**Aim**
The answer is one number: how many lines hold the string "from".
--- --- ---
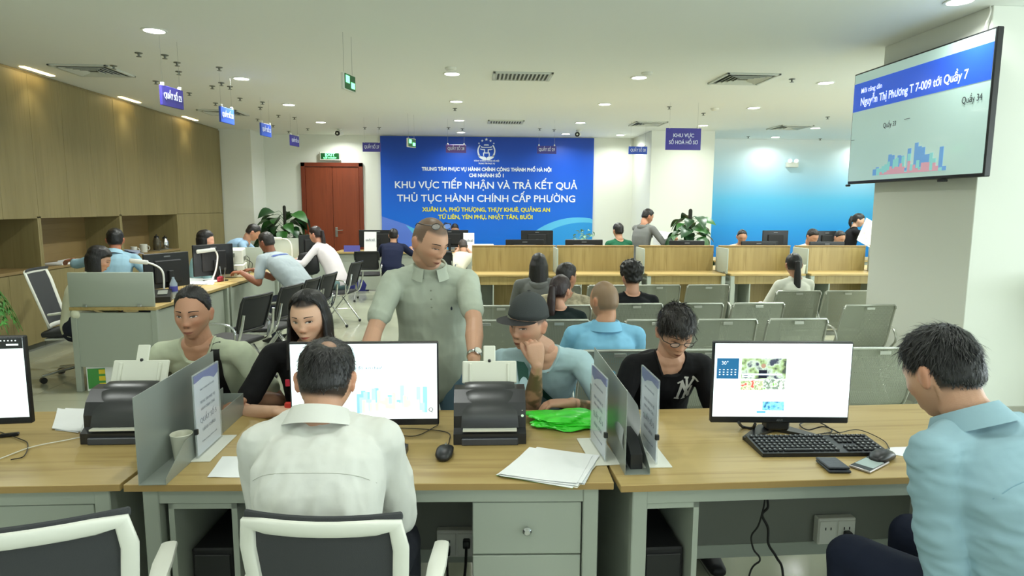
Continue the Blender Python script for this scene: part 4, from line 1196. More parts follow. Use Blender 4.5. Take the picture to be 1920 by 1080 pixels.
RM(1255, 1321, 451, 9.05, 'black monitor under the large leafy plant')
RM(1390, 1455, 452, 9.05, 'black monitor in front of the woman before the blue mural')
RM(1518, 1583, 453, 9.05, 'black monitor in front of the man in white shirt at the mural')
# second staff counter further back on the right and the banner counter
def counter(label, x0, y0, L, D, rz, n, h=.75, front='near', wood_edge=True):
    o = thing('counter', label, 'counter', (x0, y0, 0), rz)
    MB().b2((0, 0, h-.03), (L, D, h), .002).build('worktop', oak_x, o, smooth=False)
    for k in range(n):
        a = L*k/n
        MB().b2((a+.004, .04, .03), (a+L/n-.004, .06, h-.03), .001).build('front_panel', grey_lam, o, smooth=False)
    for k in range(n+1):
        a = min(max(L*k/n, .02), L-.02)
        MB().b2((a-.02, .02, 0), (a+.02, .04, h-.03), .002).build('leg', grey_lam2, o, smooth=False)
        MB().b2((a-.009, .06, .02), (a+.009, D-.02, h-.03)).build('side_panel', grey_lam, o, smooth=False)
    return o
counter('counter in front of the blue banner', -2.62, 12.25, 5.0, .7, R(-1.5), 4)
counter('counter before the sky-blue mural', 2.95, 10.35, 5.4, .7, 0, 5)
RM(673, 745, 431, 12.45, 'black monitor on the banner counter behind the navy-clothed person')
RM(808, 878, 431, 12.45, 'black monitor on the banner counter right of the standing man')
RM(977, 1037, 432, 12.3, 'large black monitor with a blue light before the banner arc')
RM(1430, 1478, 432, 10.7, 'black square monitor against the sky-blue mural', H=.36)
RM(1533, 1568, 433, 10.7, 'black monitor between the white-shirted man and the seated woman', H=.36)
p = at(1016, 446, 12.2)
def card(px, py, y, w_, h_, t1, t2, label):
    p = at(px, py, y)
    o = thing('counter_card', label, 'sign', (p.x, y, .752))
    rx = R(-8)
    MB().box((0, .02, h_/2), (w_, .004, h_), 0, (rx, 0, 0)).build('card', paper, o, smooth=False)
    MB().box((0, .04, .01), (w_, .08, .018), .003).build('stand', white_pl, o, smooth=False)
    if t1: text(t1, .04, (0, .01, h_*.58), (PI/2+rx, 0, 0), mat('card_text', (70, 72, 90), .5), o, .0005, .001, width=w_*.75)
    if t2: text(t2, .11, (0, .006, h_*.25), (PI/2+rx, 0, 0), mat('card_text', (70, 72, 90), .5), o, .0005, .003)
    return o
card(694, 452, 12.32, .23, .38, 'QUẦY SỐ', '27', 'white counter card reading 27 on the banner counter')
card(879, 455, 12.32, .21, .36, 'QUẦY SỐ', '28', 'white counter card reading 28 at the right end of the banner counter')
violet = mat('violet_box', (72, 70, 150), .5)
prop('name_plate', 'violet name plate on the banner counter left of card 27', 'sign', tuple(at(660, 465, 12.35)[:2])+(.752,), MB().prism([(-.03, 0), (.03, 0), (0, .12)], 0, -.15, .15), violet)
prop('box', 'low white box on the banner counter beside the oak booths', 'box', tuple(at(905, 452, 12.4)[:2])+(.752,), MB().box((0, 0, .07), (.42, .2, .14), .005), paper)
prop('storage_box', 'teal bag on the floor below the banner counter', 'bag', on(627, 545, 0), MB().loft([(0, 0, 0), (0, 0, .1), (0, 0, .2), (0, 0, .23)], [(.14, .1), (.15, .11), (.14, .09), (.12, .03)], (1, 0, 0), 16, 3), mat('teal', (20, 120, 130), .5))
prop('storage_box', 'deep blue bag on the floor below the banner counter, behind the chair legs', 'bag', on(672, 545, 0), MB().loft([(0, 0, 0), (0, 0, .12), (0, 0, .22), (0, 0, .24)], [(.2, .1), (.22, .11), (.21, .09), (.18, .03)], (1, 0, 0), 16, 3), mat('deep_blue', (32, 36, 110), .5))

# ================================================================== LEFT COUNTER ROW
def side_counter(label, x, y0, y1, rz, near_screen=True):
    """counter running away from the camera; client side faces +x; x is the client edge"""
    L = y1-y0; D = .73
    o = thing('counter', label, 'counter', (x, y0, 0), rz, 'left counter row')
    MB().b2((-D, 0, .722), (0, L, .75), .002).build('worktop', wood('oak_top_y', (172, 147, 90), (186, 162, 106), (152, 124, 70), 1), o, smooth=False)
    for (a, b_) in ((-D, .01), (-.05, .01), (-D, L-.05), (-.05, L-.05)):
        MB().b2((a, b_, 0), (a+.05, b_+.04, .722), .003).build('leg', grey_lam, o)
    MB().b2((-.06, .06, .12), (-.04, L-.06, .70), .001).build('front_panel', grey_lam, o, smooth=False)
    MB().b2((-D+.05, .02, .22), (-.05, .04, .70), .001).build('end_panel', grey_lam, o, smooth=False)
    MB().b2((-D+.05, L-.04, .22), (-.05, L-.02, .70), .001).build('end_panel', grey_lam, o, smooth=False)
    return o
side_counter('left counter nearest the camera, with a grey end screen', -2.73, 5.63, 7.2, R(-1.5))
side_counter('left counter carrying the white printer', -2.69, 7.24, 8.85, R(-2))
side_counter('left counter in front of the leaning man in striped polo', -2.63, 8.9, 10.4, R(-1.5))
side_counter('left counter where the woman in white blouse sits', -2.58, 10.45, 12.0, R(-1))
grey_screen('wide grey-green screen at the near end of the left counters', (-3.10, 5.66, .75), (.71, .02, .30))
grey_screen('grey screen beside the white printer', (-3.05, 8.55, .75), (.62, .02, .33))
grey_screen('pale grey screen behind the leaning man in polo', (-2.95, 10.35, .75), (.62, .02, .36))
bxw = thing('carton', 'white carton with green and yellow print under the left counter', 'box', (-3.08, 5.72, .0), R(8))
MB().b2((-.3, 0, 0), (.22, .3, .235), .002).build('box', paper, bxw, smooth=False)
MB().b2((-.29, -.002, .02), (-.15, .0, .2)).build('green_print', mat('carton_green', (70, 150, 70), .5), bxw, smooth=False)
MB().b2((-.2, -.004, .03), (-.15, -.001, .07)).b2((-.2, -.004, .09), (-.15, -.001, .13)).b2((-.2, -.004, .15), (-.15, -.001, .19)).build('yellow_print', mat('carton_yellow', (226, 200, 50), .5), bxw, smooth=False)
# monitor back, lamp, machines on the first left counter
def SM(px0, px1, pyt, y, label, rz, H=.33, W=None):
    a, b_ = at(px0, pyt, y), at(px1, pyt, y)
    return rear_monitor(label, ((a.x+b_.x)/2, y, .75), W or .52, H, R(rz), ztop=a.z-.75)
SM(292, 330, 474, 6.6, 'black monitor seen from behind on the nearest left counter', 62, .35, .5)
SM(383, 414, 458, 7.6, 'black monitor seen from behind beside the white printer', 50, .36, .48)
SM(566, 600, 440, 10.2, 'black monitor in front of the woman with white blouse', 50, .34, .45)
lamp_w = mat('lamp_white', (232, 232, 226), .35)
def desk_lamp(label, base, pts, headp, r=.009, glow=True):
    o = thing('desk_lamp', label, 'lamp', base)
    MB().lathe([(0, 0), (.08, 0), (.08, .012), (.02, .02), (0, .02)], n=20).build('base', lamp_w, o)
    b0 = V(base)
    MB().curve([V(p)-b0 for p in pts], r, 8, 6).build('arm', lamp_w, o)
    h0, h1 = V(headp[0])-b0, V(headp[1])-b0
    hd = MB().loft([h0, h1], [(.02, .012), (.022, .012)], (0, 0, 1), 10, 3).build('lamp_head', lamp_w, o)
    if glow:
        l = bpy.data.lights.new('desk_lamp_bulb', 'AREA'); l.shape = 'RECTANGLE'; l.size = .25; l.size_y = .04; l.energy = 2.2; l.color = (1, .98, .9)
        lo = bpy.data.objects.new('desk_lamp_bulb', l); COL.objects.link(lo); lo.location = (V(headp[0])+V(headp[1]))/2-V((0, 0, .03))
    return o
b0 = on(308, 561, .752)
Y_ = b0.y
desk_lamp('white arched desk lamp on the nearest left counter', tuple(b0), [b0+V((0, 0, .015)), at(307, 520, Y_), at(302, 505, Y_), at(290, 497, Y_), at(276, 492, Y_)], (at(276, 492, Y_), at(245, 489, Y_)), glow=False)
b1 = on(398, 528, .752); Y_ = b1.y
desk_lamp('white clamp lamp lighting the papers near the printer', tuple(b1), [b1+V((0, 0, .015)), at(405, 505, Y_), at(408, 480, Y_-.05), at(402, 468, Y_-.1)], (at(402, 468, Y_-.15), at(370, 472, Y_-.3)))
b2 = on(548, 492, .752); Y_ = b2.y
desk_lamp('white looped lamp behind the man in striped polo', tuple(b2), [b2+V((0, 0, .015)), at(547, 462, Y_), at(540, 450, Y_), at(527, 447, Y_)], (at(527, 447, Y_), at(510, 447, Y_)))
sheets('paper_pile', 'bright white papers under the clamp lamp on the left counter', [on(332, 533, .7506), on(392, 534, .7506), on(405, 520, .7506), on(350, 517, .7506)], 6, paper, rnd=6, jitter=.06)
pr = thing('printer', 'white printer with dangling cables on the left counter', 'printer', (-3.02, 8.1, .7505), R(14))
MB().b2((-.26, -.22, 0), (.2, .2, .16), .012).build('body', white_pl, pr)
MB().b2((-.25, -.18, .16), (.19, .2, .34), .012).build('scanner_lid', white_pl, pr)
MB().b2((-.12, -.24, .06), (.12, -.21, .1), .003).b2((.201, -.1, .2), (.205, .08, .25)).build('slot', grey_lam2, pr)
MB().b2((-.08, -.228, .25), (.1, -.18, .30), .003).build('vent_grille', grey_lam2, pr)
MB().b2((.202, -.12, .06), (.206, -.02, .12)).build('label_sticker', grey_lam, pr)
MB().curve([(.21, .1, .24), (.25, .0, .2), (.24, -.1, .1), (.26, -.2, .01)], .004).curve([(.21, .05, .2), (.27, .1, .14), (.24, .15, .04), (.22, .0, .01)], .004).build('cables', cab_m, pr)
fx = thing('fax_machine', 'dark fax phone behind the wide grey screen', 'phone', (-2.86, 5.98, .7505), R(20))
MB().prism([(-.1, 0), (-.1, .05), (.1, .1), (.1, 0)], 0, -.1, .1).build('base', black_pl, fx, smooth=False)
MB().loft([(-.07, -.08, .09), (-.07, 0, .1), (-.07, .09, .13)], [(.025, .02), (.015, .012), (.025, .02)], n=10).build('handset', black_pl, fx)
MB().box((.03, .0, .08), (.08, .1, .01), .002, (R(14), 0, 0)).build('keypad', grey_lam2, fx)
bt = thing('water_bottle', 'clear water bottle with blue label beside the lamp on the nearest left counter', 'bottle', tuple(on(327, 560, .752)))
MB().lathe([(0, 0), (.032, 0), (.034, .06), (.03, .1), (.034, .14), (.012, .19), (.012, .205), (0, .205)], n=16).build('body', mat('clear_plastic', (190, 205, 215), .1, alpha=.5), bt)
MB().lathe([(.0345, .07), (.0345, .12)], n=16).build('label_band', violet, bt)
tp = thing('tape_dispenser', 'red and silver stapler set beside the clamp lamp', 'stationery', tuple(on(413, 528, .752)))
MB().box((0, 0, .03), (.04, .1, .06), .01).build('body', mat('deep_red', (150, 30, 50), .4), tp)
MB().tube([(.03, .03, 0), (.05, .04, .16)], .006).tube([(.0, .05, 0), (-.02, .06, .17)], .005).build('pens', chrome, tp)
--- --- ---
**Exercise answer**
4